**Requirement**
Reproduce the data below in full and exclude every picture.

**Data block**

........

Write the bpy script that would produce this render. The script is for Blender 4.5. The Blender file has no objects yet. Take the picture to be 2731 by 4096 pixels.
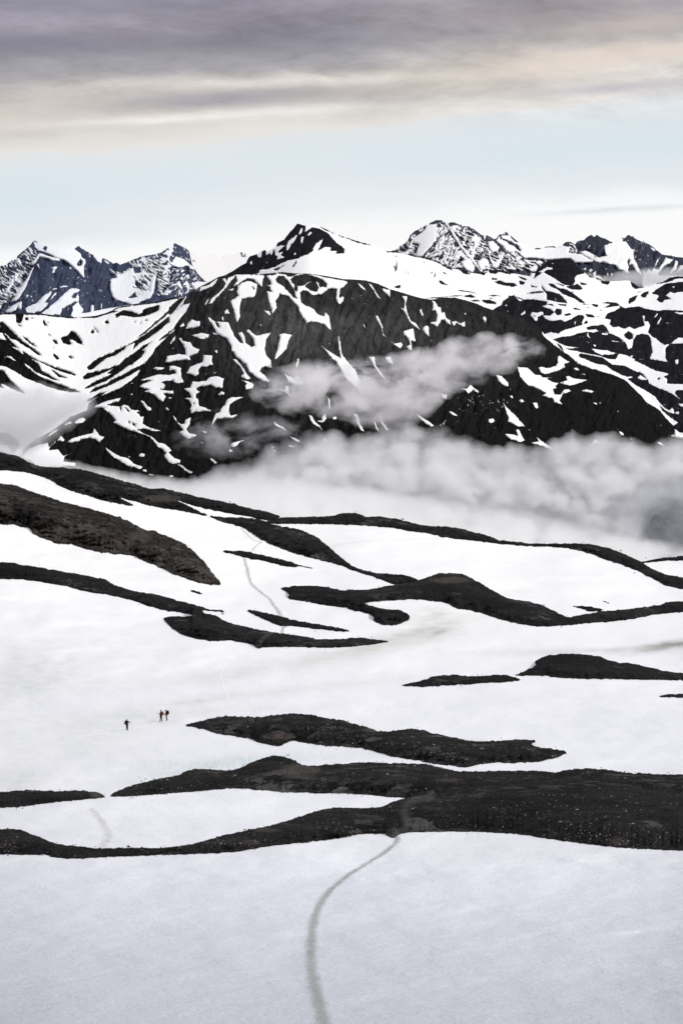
import bpy, math, random
import numpy as np
from mathutils import Vector, Matrix
from mathutils.geometry import delaunay_2d_cdt

random.seed(7)
rng = np.random.RandomState(11)
SC = bpy.context.scene
COL = SC.collection

# ------------------------------------------------------------------ camera
W, H = 2731.0, 4096.0
LENS, SENS = 70.0, 36.0
F = LENS / SENS * H                       # focal length in photograph pixels
HORIZON = 1100.0                          # row of eye level
PITCH = -math.atan((H / 2 - HORIZON) / F)
cam_d = bpy.data.cameras.new("camera")
cam_d.sensor_fit = 'VERTICAL'; cam_d.sensor_height = SENS; cam_d.lens = LENS
cam_d.clip_start = 1.0; cam_d.clip_end = 80000.0
cam = bpy.data.objects.new("camera", cam_d); COL.objects.link(cam)
cam.rotation_euler = (math.pi / 2 + PITCH, 0, 0)
SC.camera = cam
CP, SP = math.cos(PITCH), math.sin(PITCH)

def pos(x, y, D):
    """sight line through (x, y) followed to the distance D north of the viewpoint"""
    x = np.asarray(x, float); y = np.asarray(y, float); D = np.asarray(D, float)
    u = (x - W / 2) / F; v = (H / 2 - y) / F
    Y = CP - SP * v; Z = SP + CP * v
    k = D / Y
    return np.stack([u * k, D + 0 * u, Z * k], -1)

# ------------------------------------------------------------------ noise
_perm = rng.permutation(256); _perm = np.concatenate([_perm, _perm])
_ga = rng.rand(256) * 2 * math.pi
_gx, _gy = np.cos(_ga), np.sin(_ga)
def perlin(x, y, seed=0):
    x = np.asarray(x, float) + seed * 17.31; y = np.asarray(y, float) + seed * 7.77
    xi = np.floor(x).astype(int); yi = np.floor(y).astype(int)
    xf = x - xi; yf = y - yi
    xi &= 255; yi &= 255
    u = xf * xf * xf * (xf * (xf * 6 - 15) + 10); v = yf * yf * yf * (yf * (yf * 6 - 15) + 10)
    def g(ix, iy, dx, dy):
        h = _perm[_perm[ix & 255] + (iy & 255)]
        return _gx[h] * dx + _gy[h] * dy
    a = g(xi, yi, xf, yf); b = g(xi + 1, yi, xf - 1, yf)
    c = g(xi, yi + 1, xf, yf - 1); d = g(xi + 1, yi + 1, xf - 1, yf - 1)
    return 1.5 * ((a + u * (b - a)) + v * ((c + u * (d - c)) - (a + u * (b - a))))
def fbm(x, y, oct=4, seed=0, gain=.5):
    s = 0; a = 1.0; f = 1.0; n = 0
    for i in range(oct):
        s = s + a * perlin(x * f, y * f, seed + i * 3.7); n += a; a *= gain; f *= 2.03
    return s / n
def ridged(x, y, oct=4, seed=0):
    s = 0; a = 1.0; f = 1.0; n = 0
    for i in range(oct):
        s = s + a * (1 - 2 * np.abs(perlin(x * f, y * f, seed + i * 3.7))); n += a; a *= .5; f *= 2.1
    return s / n
def sst(a, b, x):
    t = np.clip((x - a) / (b - a), 0, 1); return t * t * (3 - 2 * t)

# ------------------------------------------------------------------ traced outlines
CROPS = {'A1': (0, 860, 2.24), 'A2': (677, 860, 2.24), 'A3': (1354, 860, 2.24), 'A4': (2031, 860, 2.24),
         'B1': (0, 1400, 2.24), 'B2': (677, 1400, 2.24), 'B3': (1354, 1400, 2.24), 'B4': (2031, 1400, 2.24),
         'C1': (0, 1750, 1.12), 'C2': (1331, 1750, 1.12), 'E1': (0, 2700, 1.12), 'E2': (1331, 2700, 1.12),
         'D': (0, 0, 0.57415)}
def P(*segs):
    """P('A1', (x,y), (x,y), 'B1', (x,y)...) -> array of survey coordinates"""
    out = []; c = None
    for s in segs:
        if isinstance(s, str): c = CROPS[s]; continue
        x = c[0] + s[0] / c[2]; y = c[1] + s[1] / c[2]
        if x < 3: x = -170.0
        if x > 2727: x = 2900.0
        out.append((x, y))
    return np.array(out)
def PS(text):
    """the same from a compact string: 'A1 300 240 330 245 B1 ...'"""
    segs = []; num = []
    for t in text.split():
        if t[0] in 'ABCDE': segs.append(t)
        else:
            num.append(float(t))
            if len(num) == 2: segs.append(tuple(num)); num = []
    return P(*segs)

def sdf(px, py, poly, chunk=40000):
    """signed distance, positive inside"""
    x1 = poly[:, 0]; y1 = poly[:, 1]; x2 = np.roll(x1, -1); y2 = np.roll(y1, -1)
    ex = x2 - x1; ey = y2 - y1; L = ex * ex + ey * ey + 1e-9
    out = np.empty(len(px))
    for s in range(0, len(px), chunk):
        X = px[s:s + chunk, None]; Y = py[s:s + chunk, None]
        t = np.clip(((X - x1) * ex + (Y - y1) * ey) / L, 0, 1)
        d = np.min((X - x1 - t * ex) ** 2 + (Y - y1 - t * ey) ** 2, 1) ** .5
        c = ((y1 > Y) != (y2 > Y)) & (X < (x2 - x1) * (Y - y1) / (np.where(np.abs(y2 - y1) < 1e-9, 1e-9, y2 - y1)) + x1)
        ins = (np.sum(c, 1) & 1) == 1
        out[s:s + chunk] = np.where(ins, d, -d)
    return out
def dist_line(px, py, line):
    x1 = line[:-1, 0]; y1 = line[:-1, 1]; ex = line[1:, 0] - x1; ey = line[1:, 1] - y1; L = ex * ex + ey * ey + 1e-9
    best = np.full(px.shape, 1e9); 
    for i in range(len(x1)):
        t = np.clip(((px - x1[i]) * ex[i] + (py - y1[i]) * ey[i]) / L[i], 0, 1)
        best = np.minimum(best, np.hypot(px - x1[i] - t * ex[i], py - y1[i] - t * ey[i]))
    return best

def chaikin(p, closed=True, n=1):
    for _ in range(n):
        q = np.roll(p, -1, 0) if closed else p[1:]
        b = p if closed else p[:-1]
        a = .78 * b + .22 * q; c = .22 * b + .78 * q
        r = np.empty((len(a) * 2, 2)); r[0::2] = a; r[1::2] = c
        if not closed: r = np.vstack([p[:1], r, p[-1:]])
        p = r
    return p
def resample(p, step, closed=True):
    q = np.vstack([p, p[:1]]) if closed else p
    d = np.hypot(*np.diff(q, axis=0).T); s = np.concatenate([[0], np.cumsum(d)])
    n = max(6, int(s[-1] / step))
    t = np.linspace(0, s[-1], n, endpoint=not closed)
    return np.stack([np.interp(t, s, q[:, 0]), np.interp(t, s, q[:, 1])], 1)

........

**Output of the exercise**
Write the bpy script that would produce this render. The script is for Blender 4.5. The Blender file has no objects yet. Take the picture to be 2731 by 4096 pixels.
import bpy, math, random
import numpy as np
from mathutils import Vector, Matrix
from mathutils.geometry import delaunay_2d_cdt

random.seed(7)
rng = np.random.RandomState(11)
SC = bpy.context.scene
COL = SC.collection

# ------------------------------------------------------------------ camera
W, H = 2731.0, 4096.0
LENS, SENS = 70.0, 36.0
F = LENS / SENS * H                       # focal length in photograph pixels
HORIZON = 1100.0                          # row of eye level
PITCH = -math.atan((H / 2 - HORIZON) / F)
cam_d = bpy.data.cameras.new("camera")
cam_d.sensor_fit = 'VERTICAL'; cam_d.sensor_height = SENS; cam_d.lens = LENS
cam_d.clip_start = 1.0; cam_d.clip_end = 80000.0
cam = bpy.data.objects.new("camera", cam_d); COL.objects.link(cam)
cam.rotation_euler = (math.pi / 2 + PITCH, 0, 0)
SC.camera = cam
CP, SP = math.cos(PITCH), math.sin(PITCH)

def pos(x, y, D):
    """sight line through (x, y) followed to the distance D north of the viewpoint"""
    x = np.asarray(x, float); y = np.asarray(y, float); D = np.asarray(D, float)
    u = (x - W / 2) / F; v = (H / 2 - y) / F
    Y = CP - SP * v; Z = SP + CP * v
    k = D / Y
    return np.stack([u * k, D + 0 * u, Z * k], -1)

# ------------------------------------------------------------------ noise
_perm = rng.permutation(256); _perm = np.concatenate([_perm, _perm])
_ga = rng.rand(256) * 2 * math.pi
_gx, _gy = np.cos(_ga), np.sin(_ga)
def perlin(x, y, seed=0):
    x = np.asarray(x, float) + seed * 17.31; y = np.asarray(y, float) + seed * 7.77
    xi = np.floor(x).astype(int); yi = np.floor(y).astype(int)
    xf = x - xi; yf = y - yi
    xi &= 255; yi &= 255
    u = xf * xf * xf * (xf * (xf * 6 - 15) + 10); v = yf * yf * yf * (yf * (yf * 6 - 15) + 10)
    def g(ix, iy, dx, dy):
        h = _perm[_perm[ix & 255] + (iy & 255)]
        return _gx[h] * dx + _gy[h] * dy
    a = g(xi, yi, xf, yf); b = g(xi + 1, yi, xf - 1, yf)
    c = g(xi, yi + 1, xf, yf - 1); d = g(xi + 1, yi + 1, xf - 1, yf - 1)
    return 1.5 * ((a + u * (b - a)) + v * ((c + u * (d - c)) - (a + u * (b - a))))
def fbm(x, y, oct=4, seed=0, gain=.5):
    s = 0; a = 1.0; f = 1.0; n = 0
    for i in range(oct):
        s = s + a * perlin(x * f, y * f, seed + i * 3.7); n += a; a *= gain; f *= 2.03
    return s / n
def ridged(x, y, oct=4, seed=0):
    s = 0; a = 1.0; f = 1.0; n = 0
    for i in range(oct):
        s = s + a * (1 - 2 * np.abs(perlin(x * f, y * f, seed + i * 3.7))); n += a; a *= .5; f *= 2.1
    return s / n
def sst(a, b, x):
    t = np.clip((x - a) / (b - a), 0, 1); return t * t * (3 - 2 * t)

# ------------------------------------------------------------------ traced outlines
CROPS = {'A1': (0, 860, 2.24), 'A2': (677, 860, 2.24), 'A3': (1354, 860, 2.24), 'A4': (2031, 860, 2.24),
         'B1': (0, 1400, 2.24), 'B2': (677, 1400, 2.24), 'B3': (1354, 1400, 2.24), 'B4': (2031, 1400, 2.24),
         'C1': (0, 1750, 1.12), 'C2': (1331, 1750, 1.12), 'E1': (0, 2700, 1.12), 'E2': (1331, 2700, 1.12),
         'D': (0, 0, 0.57415)}
def P(*segs):
    """P('A1', (x,y), (x,y), 'B1', (x,y)...) -> array of survey coordinates"""
    out = []; c = None
    for s in segs:
        if isinstance(s, str): c = CROPS[s]; continue
        x = c[0] + s[0] / c[2]; y = c[1] + s[1] / c[2]
        if x < 3: x = -170.0
        if x > 2727: x = 2900.0
        out.append((x, y))
    return np.array(out)
def PS(text):
    """the same from a compact string: 'A1 300 240 330 245 B1 ...'"""
    segs = []; num = []
    for t in text.split():
        if t[0] in 'ABCDE': segs.append(t)
        else:
            num.append(float(t))
            if len(num) == 2: segs.append(tuple(num)); num = []
    return P(*segs)

def sdf(px, py, poly, chunk=40000):
    """signed distance, positive inside"""
    x1 = poly[:, 0]; y1 = poly[:, 1]; x2 = np.roll(x1, -1); y2 = np.roll(y1, -1)
    ex = x2 - x1; ey = y2 - y1; L = ex * ex + ey * ey + 1e-9
    out = np.empty(len(px))
    for s in range(0, len(px), chunk):
        X = px[s:s + chunk, None]; Y = py[s:s + chunk, None]
        t = np.clip(((X - x1) * ex + (Y - y1) * ey) / L, 0, 1)
        d = np.min((X - x1 - t * ex) ** 2 + (Y - y1 - t * ey) ** 2, 1) ** .5
        c = ((y1 > Y) != (y2 > Y)) & (X < (x2 - x1) * (Y - y1) / (np.where(np.abs(y2 - y1) < 1e-9, 1e-9, y2 - y1)) + x1)
        ins = (np.sum(c, 1) & 1) == 1
        out[s:s + chunk] = np.where(ins, d, -d)
    return out
def dist_line(px, py, line):
    x1 = line[:-1, 0]; y1 = line[:-1, 1]; ex = line[1:, 0] - x1; ey = line[1:, 1] - y1; L = ex * ex + ey * ey + 1e-9
    best = np.full(px.shape, 1e9); 
    for i in range(len(x1)):
        t = np.clip(((px - x1[i]) * ex[i] + (py - y1[i]) * ey[i]) / L[i], 0, 1)
        best = np.minimum(best, np.hypot(px - x1[i] - t * ex[i], py - y1[i] - t * ey[i]))
    return best

def chaikin(p, closed=True, n=1):
    for _ in range(n):
        q = np.roll(p, -1, 0) if closed else p[1:]
        b = p if closed else p[:-1]
        a = .78 * b + .22 * q; c = .22 * b + .78 * q
        r = np.empty((len(a) * 2, 2)); r[0::2] = a; r[1::2] = c
        if not closed: r = np.vstack([p[:1], r, p[-1:]])
        p = r
    return p
def resample(p, step, closed=True):
    q = np.vstack([p, p[:1]]) if closed else p
    d = np.hypot(*np.diff(q, axis=0).T); s = np.concatenate([[0], np.cumsum(d)])
    n = max(6, int(s[-1] / step))
    t = np.linspace(0, s[-1], n, endpoint=not closed)
    return np.stack([np.interp(t, s, q[:, 0]), np.interp(t, s, q[:, 1])], 1)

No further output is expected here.